What is needed>
Every line from the first one to the line containing "scale=4, bump=.2)), kind='structure')" should be echoed exactly; leave out the rest.

┌──

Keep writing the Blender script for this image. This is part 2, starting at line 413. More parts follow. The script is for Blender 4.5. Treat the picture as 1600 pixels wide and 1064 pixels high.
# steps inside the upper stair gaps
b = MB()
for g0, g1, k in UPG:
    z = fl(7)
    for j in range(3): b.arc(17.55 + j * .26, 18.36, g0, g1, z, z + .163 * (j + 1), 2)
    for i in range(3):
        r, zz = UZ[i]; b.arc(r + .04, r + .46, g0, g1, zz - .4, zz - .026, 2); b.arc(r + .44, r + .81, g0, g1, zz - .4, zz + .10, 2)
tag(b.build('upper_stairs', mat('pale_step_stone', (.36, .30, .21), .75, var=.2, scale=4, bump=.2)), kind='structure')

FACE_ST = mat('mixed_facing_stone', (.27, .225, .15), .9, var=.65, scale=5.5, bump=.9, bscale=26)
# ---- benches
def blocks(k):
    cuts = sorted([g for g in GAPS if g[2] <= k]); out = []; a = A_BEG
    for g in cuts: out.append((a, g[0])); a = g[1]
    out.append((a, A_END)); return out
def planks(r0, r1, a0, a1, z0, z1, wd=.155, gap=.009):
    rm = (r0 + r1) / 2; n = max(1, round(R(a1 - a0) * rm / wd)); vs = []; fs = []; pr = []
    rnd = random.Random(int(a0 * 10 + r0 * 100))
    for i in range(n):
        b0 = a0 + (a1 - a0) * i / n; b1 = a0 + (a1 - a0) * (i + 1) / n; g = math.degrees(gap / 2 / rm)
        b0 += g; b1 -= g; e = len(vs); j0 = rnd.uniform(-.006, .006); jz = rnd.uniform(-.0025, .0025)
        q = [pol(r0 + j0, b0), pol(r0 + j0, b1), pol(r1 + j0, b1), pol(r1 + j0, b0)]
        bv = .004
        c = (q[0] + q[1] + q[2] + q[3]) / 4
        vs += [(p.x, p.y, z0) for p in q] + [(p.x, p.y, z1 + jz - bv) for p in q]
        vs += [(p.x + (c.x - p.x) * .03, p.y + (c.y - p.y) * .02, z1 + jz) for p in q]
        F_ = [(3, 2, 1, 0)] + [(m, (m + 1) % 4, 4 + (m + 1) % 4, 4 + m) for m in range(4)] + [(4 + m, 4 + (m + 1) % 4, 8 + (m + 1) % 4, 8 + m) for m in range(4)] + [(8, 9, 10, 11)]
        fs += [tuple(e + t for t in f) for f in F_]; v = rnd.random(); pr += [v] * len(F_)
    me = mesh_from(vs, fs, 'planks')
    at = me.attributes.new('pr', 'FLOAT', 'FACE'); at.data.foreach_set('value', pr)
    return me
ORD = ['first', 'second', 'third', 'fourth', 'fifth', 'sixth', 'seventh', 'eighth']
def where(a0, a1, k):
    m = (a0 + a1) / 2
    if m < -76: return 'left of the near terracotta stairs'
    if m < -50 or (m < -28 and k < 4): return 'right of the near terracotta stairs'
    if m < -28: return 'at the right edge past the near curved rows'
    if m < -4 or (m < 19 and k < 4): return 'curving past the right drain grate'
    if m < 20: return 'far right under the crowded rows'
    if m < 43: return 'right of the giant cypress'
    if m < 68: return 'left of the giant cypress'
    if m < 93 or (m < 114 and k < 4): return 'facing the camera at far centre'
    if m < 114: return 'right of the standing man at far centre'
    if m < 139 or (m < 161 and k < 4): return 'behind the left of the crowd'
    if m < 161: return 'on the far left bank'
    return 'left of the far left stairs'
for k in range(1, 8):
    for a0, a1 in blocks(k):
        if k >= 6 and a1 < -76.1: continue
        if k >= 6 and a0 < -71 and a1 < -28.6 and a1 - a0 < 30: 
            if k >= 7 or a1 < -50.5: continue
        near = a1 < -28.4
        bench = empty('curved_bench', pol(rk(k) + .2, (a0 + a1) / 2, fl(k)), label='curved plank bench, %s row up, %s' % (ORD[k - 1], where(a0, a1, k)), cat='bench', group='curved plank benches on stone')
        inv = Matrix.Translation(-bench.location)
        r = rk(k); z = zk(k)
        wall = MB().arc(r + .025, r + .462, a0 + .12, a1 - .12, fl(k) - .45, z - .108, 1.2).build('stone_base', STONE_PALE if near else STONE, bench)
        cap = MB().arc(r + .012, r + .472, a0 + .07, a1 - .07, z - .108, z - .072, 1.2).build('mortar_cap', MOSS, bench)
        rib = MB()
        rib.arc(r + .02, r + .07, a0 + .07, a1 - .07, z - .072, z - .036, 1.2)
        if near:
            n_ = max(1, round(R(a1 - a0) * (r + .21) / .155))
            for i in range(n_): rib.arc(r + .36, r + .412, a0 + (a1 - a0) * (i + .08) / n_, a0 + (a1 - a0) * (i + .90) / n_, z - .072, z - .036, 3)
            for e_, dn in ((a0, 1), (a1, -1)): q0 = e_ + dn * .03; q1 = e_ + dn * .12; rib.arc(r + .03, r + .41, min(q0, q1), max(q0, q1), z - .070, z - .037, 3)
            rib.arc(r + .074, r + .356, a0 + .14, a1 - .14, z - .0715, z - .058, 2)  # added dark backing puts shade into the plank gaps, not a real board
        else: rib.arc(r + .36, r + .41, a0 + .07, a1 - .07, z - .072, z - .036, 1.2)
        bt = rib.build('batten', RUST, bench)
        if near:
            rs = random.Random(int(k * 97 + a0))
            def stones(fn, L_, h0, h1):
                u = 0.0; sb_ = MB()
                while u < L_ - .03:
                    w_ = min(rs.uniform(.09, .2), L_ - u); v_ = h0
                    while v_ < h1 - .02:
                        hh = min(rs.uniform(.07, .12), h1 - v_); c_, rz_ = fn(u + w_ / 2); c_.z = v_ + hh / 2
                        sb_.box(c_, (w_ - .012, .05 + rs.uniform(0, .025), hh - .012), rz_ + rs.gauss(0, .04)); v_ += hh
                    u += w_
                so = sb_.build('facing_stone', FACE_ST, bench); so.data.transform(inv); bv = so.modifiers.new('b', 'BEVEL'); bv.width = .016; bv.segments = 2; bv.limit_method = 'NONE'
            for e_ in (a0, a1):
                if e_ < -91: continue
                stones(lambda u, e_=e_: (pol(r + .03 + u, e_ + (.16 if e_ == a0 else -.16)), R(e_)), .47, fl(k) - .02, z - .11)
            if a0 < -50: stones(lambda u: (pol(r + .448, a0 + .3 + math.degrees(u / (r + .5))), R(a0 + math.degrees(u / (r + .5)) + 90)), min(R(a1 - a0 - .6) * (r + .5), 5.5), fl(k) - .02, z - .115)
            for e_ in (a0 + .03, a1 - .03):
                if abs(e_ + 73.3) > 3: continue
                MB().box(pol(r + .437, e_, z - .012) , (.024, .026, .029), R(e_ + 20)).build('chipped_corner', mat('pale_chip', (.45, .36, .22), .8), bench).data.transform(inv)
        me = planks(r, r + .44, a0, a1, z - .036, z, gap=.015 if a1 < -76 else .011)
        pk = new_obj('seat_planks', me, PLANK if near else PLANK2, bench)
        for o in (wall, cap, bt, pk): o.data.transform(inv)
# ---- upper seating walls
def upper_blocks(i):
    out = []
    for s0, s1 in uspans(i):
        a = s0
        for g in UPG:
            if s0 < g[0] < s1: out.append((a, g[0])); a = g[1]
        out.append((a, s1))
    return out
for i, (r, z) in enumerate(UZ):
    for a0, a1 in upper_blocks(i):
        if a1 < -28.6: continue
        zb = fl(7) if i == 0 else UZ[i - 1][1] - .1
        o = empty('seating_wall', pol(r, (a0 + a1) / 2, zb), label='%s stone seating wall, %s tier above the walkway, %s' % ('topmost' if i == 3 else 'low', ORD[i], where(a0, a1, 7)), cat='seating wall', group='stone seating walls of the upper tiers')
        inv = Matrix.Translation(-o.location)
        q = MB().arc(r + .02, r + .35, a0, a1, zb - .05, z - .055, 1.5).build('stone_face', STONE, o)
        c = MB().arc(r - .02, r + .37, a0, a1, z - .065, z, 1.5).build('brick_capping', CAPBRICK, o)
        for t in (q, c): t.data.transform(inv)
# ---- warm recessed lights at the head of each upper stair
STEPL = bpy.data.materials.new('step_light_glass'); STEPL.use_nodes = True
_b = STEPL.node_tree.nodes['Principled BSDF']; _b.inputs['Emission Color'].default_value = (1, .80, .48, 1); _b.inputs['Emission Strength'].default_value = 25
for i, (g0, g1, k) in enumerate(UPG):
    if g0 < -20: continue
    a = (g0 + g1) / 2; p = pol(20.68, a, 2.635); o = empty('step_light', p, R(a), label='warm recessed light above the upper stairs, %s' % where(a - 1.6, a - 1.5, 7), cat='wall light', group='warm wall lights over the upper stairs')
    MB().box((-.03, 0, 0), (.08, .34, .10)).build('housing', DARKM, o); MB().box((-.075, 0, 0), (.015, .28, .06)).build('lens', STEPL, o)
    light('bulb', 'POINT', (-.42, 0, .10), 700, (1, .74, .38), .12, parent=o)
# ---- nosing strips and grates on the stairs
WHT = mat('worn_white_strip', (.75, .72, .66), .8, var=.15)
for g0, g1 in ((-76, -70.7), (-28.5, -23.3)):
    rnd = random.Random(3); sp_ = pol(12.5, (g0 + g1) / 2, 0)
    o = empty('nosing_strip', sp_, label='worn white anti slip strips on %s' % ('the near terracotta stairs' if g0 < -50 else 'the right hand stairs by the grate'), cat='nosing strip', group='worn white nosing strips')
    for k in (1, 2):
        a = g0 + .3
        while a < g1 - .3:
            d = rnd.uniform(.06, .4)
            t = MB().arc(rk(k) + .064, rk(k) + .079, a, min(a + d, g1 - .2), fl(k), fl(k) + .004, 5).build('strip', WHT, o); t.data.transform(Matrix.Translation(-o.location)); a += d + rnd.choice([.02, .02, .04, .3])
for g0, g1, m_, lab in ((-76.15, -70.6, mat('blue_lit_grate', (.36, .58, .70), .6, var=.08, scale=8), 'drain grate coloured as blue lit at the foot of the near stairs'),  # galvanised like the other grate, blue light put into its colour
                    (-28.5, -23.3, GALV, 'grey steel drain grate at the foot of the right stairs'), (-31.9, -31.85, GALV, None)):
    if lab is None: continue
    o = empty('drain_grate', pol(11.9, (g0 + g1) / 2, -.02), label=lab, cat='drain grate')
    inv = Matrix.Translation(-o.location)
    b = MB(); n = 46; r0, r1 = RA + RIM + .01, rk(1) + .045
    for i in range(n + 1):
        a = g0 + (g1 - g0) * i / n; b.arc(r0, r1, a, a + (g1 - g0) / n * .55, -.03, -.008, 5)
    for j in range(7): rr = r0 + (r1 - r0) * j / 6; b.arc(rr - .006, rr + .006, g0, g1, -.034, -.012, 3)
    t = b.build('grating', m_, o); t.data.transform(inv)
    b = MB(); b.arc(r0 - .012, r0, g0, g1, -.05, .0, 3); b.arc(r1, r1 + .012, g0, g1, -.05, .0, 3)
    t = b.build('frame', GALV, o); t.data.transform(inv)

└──

Full response>
Keep writing the Blender script for this image. This is part 2, starting at line 413. More parts follow. The script is for Blender 4.5. Treat the picture as 1600 pixels wide and 1064 pixels high.
# steps inside the upper stair gaps
b = MB()
for g0, g1, k in UPG:
    z = fl(7)
    for j in range(3): b.arc(17.55 + j * .26, 18.36, g0, g1, z, z + .163 * (j + 1), 2)
    for i in range(3):
        r, zz = UZ[i]; b.arc(r + .04, r + .46, g0, g1, zz - .4, zz - .026, 2); b.arc(r + .44, r + .81, g0, g1, zz - .4, zz + .10, 2)
tag(b.build('upper_stairs', mat('pale_step_stone', (.36, .30, .21), .75, var=.2, scale=4, bump=.2)), kind='structure')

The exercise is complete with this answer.